We are in a field, tending pigs, my husband, myself and a child (maybe our child). We are focussed on the animals, watching their behaviour, noticing how they interact. It is a flow moment, we are captivated, enjoying the time outdoors, completely at ease with this time together.
I look up. It is a wide, prairie landscape. In the distance is a rambling, ranch-style house and behind it, on the horizon, incongruous against the clear blue sky, the black spinning column of a twister.
My heart begins to pound. Time rushes back into the void and I urge them to pack up and head for the house, but they are slow, sleepy with the relaxation and calm. I am urgent, shouting, calling instructions, dragging at hands and possessions, picnic blankets, bags.
When we arrive back at the house it is full of people, kids on the floor playing Lego, parents on sofas chatting. It seems we are staying with friends. The house is surrounded by a porch and all the windows are floor to ceiling, I can see the twister through the windows. It’s a wooden house. When the twister hits it will splinter, the glass and nails becoming deadly shrapnel. I start to yell instructions, to try and rouse people, but they are all engrossed in their own activities, the wind is screaming now and I can’t make my voice heard over its shrieking. Slowly, like a nightmare (oh, wait) they begin to respond. Children whine because they want to take their toys, adults seem indifferent, they are sarcastic about my panic, as though it is unwarranted, chill Fi, seriously. I get people to collect water, some food, essential supplies. It seems there is a basement.
Gradually the room empties. I am checking the window, monitoring the twister’s movements, I know it could miss us, I know it could vanish back into the sky, but it isn’t. It is moving forward, sinuously snaking, brushing up shrubs and small trees in its skirts.

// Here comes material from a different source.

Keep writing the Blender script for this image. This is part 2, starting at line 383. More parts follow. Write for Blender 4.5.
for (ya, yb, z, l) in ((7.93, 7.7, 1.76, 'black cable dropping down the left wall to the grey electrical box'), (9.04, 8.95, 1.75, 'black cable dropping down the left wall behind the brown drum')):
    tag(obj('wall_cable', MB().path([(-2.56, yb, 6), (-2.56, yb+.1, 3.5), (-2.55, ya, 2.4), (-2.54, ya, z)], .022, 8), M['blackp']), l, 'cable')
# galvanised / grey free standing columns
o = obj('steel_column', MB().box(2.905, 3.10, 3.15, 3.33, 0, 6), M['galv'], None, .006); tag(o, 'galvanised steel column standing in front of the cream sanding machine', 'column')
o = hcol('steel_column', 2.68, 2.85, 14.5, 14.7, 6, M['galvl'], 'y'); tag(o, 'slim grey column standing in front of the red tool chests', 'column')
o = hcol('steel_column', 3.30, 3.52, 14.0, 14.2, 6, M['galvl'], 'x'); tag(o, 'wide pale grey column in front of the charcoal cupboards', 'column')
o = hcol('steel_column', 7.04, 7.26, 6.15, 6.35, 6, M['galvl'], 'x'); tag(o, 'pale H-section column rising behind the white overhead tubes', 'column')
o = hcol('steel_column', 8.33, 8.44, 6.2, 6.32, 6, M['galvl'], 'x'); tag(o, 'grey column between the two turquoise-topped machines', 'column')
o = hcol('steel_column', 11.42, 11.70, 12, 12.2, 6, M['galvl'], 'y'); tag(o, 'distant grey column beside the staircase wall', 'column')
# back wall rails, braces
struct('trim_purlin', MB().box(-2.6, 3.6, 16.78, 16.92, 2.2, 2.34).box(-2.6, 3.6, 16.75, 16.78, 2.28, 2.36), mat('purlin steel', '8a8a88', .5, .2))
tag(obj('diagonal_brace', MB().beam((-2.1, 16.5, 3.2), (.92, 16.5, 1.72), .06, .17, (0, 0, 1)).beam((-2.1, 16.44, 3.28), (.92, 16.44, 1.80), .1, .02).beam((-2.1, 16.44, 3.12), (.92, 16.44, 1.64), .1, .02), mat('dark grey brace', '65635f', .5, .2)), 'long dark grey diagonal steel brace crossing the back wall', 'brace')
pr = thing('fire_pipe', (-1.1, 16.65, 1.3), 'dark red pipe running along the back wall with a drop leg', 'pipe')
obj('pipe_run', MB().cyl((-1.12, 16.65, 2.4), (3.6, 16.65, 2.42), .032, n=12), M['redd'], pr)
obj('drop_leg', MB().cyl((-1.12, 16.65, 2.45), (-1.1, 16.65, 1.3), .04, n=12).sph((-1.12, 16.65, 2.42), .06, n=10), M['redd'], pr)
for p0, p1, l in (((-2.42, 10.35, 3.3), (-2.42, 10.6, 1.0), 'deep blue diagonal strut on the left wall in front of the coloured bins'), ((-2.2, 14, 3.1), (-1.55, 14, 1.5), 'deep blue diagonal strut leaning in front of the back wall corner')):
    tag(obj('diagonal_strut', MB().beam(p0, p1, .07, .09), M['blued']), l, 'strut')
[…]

The last person leaves, there is still enough time for me to get downstairs. Only there isn’t. The twister has somehow jumped, it is right by the house, I try to get myself to the stairs but I am paralysed, I try to drag myself forwards, to shout. Nothing.
Everything goes black.
Half awake and before coffee I am spilling this into my journal, my eyes blurred as they watch the images again, my pen racing across the page. I want to know what this means, what it is here to tell me. I have dreamed of twisters before.

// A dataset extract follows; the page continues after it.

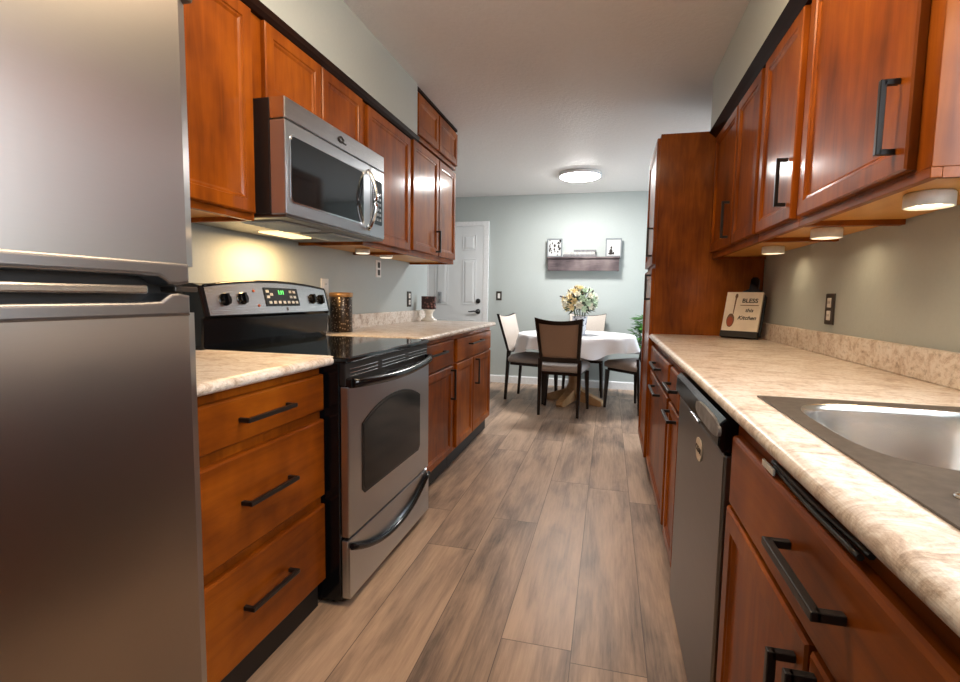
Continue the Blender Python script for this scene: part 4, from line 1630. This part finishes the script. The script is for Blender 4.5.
for (x0, x1, hh, mt, lb) in bk:
    t = thing('book', lb, 'book', ((x0 + x1) / 2, YF - .06, z), 'books lying on the shelf')
    mb = MB()
    mb.box(x0, x1, YF - .115, YF - .010, z + .0005, z + .004).box(x0, x1, YF - .115, YF - .010, z + hh - .004, z + hh - .0002).box(x0, x1, YF - .118, YF - .113, z + .0005, z + hh - .0002, .001)
    mb.build('cover', mt, t)
    MB().box(x0 + .004, x1 - .004, YF - .112, YF - .014, z + .004, z + hh - .004).build('pages', 'paper_white', t)
    z += hh

# ------------------------------------------------------------------ potted plant beyond the pantry
PXX, PYY = .475, 6.02
pp = thing('potted_plant', 'leafy green potted plant showing beside the pantry edge', 'plant', (PXX, PYY, 0))
MB().lathe([(.10, 0), (.115, .01), (.145, .30), (.155, .32), (.145, .32), (.13, .28), (0, .28)], PXX, PYY, 32).build('pot', 'pot_grey', pp)
fo = MB()
random.seed(5)
for j in range(430):
    a = random.uniform(0, 2 * PI)
    el = random.uniform(-.3, 1.0)
    rr = random.uniform(.03, .19)
    c_ = Vector((PXX + rr * math.cos(a), PYY + rr * math.sin(a), random.uniform(.56, .93)))
    d = Vector((math.cos(a), math.sin(a), random.uniform(-.6, .6))).normalized()
    s_ = d.cross(Vector((0, 0, 1))).normalized() * random.uniform(.022, .036)
    ln = random.uniform(.06, .10)
    up = s_.cross(d).normalized() * .006
    fo.rings([[c_, c_ + d * ln * .4 + s_ + up, c_ + d * ln, c_ + d * ln * .4 - s_ + up], [c_ - up * .2, c_ + d * ln * .4 + s_ + up * .6, c_ + d * ln - up * .2, c_ + d * ln * .4 - s_ + up * .6]])
fo.build('foliage', 'leaf_green', pp)
stm = MB()
for j in range(14):
    a = 2 * PI * j / 14
    stm.tube([(PXX + .02 * math.cos(a), PYY + .02 * math.sin(a), .28), (PXX + .07 * math.cos(a), PYY + .07 * math.sin(a), .55), (PXX + .14 * math.cos(a), PYY + .14 * math.sin(a), .80)], [.006, .005, .003], 5)
stm.build('stem', 'leaf_dark', pp)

In this instance there is something about being asleep. About not listening. About being too comfortable to see the risks and dangers.
And there’s a message about putting others first. About expending all your energy at huge personal cost to make sure others are safe and happy, even when they are busy sleepwalking themselves towards oblivion.
I know what this speak of in my life and my patterns. I know that I need to learn when to stop. When I have given enough. When it is ok to get myself to safety. Lessons. Reflections.
I wonder too about the idea of creating safe space, of what my storm-shelter looks like in the waking world. Of how I can furnish it, of how I can set in place a warning system so I know when to go. How I will bring this into reality is the work.